Director Stokes Announces DNR Organizational Changes

DNR Director Rodney Stokes announced at the November Natural Resources Commission meeting the establishment of two new divisions. Effective January 8, 2012 the Forest Management Division (FMD) will no longer exist, and two new divisions - the Forest Resources Division and Office of Land Administration - will more effectively address the changing forestry needs in Michigan.
Director Stokes stated:
“The Forest Management Division (FMD) staff has carried a large portion of these responsibilities across a wide range of timber, oil, gas, mineral, land, fire management and recreation program activities. Because I believe it's better for each of our divisions to operate with a more singular focus, I am splitting FMD into more function-specific units.”
The chief of the new Forest Resources Division (FRD) will serve as the state forester and report to the Director. The DNR is in the process of filling the state forester position right now. FRD will manage state forests and be a major partner with Michigan’s timber industry.  According to the DNR, FRD will continue to do all the traditional forestry work, including co-management of the forest with Wildlife Division, forest certification and the compartment review process.  The traditional sources of funding for all forestry-related work will remain within FRD.

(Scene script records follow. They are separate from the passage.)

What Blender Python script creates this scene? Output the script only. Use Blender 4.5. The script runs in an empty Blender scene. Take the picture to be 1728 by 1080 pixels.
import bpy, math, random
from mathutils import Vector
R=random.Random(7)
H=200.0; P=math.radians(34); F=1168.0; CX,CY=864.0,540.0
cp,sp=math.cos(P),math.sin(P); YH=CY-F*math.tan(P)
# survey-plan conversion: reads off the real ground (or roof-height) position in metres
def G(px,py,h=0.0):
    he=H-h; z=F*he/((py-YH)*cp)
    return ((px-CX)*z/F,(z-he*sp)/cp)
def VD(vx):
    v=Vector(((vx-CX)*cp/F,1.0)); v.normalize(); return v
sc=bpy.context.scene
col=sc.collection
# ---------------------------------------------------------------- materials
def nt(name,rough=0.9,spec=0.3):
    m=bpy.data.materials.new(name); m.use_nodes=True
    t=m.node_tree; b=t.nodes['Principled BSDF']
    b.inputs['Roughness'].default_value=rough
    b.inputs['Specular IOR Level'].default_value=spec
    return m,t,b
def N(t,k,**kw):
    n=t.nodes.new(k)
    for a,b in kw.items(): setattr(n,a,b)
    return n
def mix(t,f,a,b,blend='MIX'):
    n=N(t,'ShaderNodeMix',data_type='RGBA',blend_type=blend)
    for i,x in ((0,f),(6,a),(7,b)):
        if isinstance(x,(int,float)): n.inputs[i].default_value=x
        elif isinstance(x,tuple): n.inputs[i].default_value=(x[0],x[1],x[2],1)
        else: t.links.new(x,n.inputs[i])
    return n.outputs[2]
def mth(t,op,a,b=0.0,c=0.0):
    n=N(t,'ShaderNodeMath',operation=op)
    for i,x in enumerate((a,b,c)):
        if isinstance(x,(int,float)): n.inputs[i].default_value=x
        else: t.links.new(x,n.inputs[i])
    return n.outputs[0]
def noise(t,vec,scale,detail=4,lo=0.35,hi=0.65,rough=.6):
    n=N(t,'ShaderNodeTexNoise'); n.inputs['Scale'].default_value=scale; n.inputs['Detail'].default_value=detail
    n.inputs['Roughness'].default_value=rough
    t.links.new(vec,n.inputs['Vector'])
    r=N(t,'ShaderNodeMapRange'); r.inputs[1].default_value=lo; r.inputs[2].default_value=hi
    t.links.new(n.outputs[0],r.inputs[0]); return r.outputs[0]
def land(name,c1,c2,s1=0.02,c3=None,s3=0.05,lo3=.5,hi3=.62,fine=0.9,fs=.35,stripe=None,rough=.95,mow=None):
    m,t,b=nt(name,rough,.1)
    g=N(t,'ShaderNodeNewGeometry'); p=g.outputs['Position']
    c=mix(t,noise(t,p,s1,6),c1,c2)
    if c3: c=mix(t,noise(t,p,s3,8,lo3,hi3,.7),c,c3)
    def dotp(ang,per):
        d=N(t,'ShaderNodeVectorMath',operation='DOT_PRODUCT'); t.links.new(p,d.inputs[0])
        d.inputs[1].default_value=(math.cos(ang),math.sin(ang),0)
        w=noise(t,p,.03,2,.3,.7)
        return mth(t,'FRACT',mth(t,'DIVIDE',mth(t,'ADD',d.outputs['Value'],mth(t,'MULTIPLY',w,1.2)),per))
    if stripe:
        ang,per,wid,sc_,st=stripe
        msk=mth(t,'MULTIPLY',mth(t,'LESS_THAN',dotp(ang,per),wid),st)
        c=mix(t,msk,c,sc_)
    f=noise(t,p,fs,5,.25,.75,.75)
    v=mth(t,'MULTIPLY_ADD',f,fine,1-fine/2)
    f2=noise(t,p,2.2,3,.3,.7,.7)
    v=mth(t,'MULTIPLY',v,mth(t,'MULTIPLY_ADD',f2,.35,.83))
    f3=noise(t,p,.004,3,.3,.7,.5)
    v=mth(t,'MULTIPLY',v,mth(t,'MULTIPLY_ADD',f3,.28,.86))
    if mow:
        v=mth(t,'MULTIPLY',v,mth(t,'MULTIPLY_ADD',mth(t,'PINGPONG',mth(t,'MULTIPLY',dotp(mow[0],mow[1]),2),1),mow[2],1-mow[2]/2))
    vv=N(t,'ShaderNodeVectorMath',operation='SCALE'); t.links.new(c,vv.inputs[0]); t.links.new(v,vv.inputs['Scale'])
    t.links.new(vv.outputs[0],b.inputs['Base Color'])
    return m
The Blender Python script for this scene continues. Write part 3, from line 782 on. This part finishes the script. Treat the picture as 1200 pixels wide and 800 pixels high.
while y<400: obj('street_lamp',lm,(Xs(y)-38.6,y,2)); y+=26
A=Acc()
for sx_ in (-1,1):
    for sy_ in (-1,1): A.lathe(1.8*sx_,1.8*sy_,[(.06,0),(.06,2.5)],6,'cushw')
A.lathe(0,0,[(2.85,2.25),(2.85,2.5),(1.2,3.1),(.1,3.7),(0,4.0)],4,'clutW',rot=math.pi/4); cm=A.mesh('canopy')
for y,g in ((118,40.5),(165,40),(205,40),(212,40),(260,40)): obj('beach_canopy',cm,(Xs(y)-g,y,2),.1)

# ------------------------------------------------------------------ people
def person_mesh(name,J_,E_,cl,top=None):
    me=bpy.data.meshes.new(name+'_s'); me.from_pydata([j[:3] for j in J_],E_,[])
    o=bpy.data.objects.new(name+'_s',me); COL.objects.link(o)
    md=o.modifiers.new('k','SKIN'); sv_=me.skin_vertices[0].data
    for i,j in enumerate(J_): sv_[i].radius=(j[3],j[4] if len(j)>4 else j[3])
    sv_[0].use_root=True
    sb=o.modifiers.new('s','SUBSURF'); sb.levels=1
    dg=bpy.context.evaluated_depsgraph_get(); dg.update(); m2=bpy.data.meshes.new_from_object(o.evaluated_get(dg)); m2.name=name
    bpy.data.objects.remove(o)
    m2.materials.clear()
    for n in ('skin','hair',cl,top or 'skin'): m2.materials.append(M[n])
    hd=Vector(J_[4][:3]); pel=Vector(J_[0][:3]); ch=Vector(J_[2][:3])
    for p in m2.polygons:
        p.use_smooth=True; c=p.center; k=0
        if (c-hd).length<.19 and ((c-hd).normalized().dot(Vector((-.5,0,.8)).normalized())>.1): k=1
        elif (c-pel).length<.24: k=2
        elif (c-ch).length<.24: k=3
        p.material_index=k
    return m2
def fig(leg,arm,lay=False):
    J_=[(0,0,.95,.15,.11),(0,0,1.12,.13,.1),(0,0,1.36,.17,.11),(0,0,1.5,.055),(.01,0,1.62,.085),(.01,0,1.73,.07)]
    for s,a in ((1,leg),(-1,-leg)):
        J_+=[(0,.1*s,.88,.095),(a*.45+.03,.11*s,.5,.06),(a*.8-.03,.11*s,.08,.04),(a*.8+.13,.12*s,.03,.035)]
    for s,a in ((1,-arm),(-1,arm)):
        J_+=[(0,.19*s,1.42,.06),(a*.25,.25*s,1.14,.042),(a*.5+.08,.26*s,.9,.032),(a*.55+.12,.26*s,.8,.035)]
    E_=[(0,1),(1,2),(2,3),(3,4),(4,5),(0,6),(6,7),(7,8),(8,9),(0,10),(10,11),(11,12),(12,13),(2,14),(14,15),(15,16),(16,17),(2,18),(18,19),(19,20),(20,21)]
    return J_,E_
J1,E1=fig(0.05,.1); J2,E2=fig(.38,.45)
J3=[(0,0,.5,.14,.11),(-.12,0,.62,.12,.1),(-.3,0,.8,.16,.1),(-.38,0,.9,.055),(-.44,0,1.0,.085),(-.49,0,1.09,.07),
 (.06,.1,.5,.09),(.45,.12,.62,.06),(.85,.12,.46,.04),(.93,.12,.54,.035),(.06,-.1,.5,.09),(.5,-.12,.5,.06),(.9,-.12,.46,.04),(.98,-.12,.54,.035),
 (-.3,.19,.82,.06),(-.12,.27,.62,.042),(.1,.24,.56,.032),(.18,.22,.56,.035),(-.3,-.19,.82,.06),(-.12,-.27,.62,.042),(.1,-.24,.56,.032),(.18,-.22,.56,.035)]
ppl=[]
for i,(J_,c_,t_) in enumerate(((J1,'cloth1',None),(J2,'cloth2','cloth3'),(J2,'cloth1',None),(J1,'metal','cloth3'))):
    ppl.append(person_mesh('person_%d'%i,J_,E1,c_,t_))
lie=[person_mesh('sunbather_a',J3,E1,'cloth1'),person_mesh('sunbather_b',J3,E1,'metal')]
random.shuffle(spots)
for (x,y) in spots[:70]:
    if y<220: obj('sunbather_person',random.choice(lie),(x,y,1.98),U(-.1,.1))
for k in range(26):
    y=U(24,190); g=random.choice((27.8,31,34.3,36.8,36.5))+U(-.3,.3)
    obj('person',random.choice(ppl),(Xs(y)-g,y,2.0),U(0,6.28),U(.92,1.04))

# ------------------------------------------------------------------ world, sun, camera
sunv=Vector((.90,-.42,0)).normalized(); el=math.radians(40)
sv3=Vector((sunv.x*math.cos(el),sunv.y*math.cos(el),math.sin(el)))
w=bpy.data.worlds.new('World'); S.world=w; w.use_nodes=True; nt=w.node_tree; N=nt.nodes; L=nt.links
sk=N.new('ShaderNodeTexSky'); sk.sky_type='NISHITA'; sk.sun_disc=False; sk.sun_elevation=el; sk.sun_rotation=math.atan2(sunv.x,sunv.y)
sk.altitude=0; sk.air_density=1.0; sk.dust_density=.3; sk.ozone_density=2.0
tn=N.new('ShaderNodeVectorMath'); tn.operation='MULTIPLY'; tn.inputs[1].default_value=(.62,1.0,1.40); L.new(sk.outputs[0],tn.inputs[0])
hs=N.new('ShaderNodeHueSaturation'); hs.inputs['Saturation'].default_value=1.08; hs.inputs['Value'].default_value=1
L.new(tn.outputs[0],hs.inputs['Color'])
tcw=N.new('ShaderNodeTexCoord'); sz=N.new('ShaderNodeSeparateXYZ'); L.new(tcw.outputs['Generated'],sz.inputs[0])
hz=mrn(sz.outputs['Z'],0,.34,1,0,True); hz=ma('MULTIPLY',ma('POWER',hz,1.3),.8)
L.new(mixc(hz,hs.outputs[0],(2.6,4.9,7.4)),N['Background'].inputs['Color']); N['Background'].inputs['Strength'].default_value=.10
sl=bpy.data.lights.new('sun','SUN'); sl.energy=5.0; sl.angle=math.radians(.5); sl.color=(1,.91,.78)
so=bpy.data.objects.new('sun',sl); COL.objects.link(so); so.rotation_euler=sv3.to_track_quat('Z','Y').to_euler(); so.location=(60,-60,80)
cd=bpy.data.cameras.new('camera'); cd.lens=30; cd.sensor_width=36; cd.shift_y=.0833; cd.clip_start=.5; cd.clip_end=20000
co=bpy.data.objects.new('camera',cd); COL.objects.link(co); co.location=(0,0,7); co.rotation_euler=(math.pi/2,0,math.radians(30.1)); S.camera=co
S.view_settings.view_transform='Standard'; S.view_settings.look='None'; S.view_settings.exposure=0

The Office of Land Administration will be a part of the DNR’s Administration Bureau. This office will include the oil, gas, and mineral responsibilities currently held by FMD, as well as the Real Estate section that is currently in the Finance and Operations Division. The Real Estate section will begin to handle all department issues of trespass, easements and use permits.
Additionally, the Recreation and Trails section of the FMD will transfer to the Parks and Recreation Division, which will unify camping and trail management into one division.  The forest recreation activities will now have increased ease of access to the Parks Division marketing and promotion efforts, the camping reservation system, and the new source of funding in the State Parks Endowment Fund now that the Michigan Natural Resources Trust Fund has met its cap.
“These are big changes,” said Stokes, “but I believe these are necessary, right steps in order for the DNR to be successful in meeting its priorities and performing its mission.”
In theory, MUCC thinks these changes could be positive if they lead to improved coordination between Forestry and Wildlife Divisions; an effective and efficient public input process;  and improved access through trails to our state lands.  Co-management of our state forests is required for forest certification and is a critical component of increasing quality habitat for our game species.  This re-org must also maintain effective and efficient ways for the public to engage in decisions related to forest management.
However, as most government reorganizations of late have shown, the devil is in the details and these changes will require strong leadership and a guiding vision to be effective.  The state forests are an important source of timber for our timber industry, but they are also important to hunting, fishing, trapping and recreation and should be managed as such.